*Material provided*

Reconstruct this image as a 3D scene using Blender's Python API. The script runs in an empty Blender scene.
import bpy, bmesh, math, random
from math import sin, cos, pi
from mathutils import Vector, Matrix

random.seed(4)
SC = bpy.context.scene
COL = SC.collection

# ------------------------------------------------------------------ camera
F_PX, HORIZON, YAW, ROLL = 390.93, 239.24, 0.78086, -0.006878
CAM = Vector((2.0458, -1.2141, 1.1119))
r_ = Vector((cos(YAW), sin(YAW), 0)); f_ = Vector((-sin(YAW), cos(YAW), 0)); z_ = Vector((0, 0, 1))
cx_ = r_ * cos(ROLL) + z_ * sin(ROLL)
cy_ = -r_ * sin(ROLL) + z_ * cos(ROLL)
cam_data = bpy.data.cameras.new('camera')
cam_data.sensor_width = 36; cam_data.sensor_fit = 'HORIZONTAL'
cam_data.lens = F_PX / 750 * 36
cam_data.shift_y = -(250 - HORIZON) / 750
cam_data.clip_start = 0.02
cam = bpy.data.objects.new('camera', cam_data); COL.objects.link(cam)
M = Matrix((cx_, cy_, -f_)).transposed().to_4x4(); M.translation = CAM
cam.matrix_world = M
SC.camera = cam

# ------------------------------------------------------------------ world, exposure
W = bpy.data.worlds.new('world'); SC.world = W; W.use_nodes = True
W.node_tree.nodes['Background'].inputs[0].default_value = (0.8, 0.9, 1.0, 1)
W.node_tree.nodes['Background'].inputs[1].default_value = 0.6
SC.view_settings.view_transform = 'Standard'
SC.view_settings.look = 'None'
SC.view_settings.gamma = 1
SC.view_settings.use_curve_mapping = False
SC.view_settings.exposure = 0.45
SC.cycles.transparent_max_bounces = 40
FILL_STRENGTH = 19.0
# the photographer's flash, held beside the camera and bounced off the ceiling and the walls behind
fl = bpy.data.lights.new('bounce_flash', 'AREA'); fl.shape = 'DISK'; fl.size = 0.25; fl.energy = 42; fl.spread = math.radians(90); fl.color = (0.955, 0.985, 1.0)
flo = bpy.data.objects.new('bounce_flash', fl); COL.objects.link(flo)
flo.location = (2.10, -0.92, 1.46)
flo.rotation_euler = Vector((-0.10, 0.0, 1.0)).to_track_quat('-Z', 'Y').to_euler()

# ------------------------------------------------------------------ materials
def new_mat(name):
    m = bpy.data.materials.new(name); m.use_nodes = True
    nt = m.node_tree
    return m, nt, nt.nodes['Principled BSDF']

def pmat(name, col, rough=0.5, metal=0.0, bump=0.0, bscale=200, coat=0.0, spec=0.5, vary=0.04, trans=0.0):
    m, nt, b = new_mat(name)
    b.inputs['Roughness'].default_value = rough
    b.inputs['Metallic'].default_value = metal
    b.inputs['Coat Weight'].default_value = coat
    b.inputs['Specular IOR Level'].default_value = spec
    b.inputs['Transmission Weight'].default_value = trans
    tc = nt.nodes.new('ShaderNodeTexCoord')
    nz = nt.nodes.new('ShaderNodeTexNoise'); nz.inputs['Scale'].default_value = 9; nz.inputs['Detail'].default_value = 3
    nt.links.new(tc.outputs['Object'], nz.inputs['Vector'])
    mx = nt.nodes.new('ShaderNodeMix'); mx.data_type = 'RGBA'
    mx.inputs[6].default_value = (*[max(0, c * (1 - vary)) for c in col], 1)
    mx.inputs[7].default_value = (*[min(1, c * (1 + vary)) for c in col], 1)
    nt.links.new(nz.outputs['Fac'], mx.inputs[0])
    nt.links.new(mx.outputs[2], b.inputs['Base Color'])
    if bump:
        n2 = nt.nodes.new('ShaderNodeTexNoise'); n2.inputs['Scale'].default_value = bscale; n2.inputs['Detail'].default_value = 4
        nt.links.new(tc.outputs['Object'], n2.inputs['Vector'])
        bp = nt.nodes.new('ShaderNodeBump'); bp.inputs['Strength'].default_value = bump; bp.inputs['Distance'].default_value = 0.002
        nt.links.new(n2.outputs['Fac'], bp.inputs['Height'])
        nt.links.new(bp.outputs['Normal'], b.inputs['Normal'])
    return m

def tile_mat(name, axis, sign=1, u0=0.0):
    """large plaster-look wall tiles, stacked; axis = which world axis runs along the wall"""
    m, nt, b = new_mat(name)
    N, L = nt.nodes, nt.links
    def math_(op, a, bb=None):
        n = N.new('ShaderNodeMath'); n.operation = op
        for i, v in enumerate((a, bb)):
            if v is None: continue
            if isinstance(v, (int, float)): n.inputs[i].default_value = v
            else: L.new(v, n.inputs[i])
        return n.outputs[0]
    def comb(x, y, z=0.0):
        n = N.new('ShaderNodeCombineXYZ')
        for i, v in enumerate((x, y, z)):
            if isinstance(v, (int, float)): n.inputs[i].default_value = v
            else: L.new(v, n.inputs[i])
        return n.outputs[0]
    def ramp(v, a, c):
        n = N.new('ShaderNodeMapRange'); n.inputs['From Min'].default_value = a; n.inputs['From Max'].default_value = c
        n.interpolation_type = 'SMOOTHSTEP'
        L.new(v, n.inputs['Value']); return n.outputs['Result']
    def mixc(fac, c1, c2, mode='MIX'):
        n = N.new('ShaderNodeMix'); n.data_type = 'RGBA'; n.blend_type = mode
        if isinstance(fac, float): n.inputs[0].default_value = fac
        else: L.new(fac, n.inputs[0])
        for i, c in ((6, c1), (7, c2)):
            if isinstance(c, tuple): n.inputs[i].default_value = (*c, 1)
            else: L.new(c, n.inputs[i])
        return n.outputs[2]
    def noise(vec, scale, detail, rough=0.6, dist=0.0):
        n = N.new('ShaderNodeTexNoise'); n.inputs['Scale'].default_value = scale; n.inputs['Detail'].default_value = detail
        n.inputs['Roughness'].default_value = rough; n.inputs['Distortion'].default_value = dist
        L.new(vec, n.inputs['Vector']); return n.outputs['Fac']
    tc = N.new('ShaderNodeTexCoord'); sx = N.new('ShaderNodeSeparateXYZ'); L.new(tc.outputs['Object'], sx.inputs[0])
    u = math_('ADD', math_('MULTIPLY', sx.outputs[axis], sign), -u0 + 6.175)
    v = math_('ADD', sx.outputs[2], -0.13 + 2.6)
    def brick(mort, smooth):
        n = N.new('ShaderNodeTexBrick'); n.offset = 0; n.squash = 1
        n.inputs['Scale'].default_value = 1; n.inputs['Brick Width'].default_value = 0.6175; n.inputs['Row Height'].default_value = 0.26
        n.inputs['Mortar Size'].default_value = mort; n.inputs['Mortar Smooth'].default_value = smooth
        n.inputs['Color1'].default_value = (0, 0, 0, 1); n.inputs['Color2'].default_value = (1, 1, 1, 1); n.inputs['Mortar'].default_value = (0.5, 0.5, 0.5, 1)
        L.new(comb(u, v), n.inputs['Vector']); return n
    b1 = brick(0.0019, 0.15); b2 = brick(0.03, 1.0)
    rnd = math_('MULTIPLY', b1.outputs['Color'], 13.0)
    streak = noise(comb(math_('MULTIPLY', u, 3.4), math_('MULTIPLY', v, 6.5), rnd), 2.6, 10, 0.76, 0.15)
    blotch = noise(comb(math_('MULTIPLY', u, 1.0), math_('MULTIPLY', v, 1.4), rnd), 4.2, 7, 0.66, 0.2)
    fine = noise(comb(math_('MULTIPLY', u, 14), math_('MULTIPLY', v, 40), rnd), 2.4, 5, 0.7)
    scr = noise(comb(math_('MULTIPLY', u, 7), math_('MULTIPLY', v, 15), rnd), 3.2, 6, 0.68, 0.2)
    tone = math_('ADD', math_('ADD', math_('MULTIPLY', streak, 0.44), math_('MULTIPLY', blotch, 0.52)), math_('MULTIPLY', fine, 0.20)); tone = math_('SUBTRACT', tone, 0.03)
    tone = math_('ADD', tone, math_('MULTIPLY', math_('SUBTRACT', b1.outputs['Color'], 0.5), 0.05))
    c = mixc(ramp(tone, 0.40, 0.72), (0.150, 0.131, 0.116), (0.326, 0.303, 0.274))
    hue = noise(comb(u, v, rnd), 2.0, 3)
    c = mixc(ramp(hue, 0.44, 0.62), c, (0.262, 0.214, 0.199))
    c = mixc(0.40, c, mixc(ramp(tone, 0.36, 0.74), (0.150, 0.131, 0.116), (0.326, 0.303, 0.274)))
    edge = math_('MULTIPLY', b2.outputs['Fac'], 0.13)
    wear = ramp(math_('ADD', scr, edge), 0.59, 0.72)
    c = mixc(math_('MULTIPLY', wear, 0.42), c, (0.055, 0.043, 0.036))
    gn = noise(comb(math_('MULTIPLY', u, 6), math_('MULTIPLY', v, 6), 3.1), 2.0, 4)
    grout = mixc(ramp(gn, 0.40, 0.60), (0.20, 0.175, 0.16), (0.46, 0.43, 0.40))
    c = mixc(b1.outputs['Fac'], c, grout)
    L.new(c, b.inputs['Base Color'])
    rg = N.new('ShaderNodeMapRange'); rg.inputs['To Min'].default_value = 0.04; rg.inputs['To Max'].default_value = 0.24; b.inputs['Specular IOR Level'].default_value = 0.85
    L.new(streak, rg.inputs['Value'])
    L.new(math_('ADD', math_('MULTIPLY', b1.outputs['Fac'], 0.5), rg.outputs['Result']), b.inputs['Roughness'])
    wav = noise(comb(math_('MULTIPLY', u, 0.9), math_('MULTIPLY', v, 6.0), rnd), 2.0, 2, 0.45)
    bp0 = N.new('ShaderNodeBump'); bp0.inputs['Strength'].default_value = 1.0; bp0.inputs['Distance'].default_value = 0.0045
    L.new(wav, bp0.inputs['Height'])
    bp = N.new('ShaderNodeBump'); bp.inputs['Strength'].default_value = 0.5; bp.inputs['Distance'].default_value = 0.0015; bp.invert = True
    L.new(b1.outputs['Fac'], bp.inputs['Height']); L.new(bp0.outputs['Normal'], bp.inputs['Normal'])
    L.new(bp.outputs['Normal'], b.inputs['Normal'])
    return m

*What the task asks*
Beginning at the top of the data, extract each line through the line containing "SC.camera = cam" and return those lines exactly, with nothing added.

*Worked answer*
Reconstruct this image as a 3D scene using Blender's Python API. The script runs in an empty Blender scene.
import bpy, bmesh, math, random
from math import sin, cos, pi
from mathutils import Vector, Matrix

random.seed(4)
SC = bpy.context.scene
COL = SC.collection

# ------------------------------------------------------------------ camera
F_PX, HORIZON, YAW, ROLL = 390.93, 239.24, 0.78086, -0.006878
CAM = Vector((2.0458, -1.2141, 1.1119))
r_ = Vector((cos(YAW), sin(YAW), 0)); f_ = Vector((-sin(YAW), cos(YAW), 0)); z_ = Vector((0, 0, 1))
cx_ = r_ * cos(ROLL) + z_ * sin(ROLL)
cy_ = -r_ * sin(ROLL) + z_ * cos(ROLL)
cam_data = bpy.data.cameras.new('camera')
cam_data.sensor_width = 36; cam_data.sensor_fit = 'HORIZONTAL'
cam_data.lens = F_PX / 750 * 36
cam_data.shift_y = -(250 - HORIZON) / 750
cam_data.clip_start = 0.02
cam = bpy.data.objects.new('camera', cam_data); COL.objects.link(cam)
M = Matrix((cx_, cy_, -f_)).transposed().to_4x4(); M.translation = CAM
cam.matrix_world = M
SC.camera = cam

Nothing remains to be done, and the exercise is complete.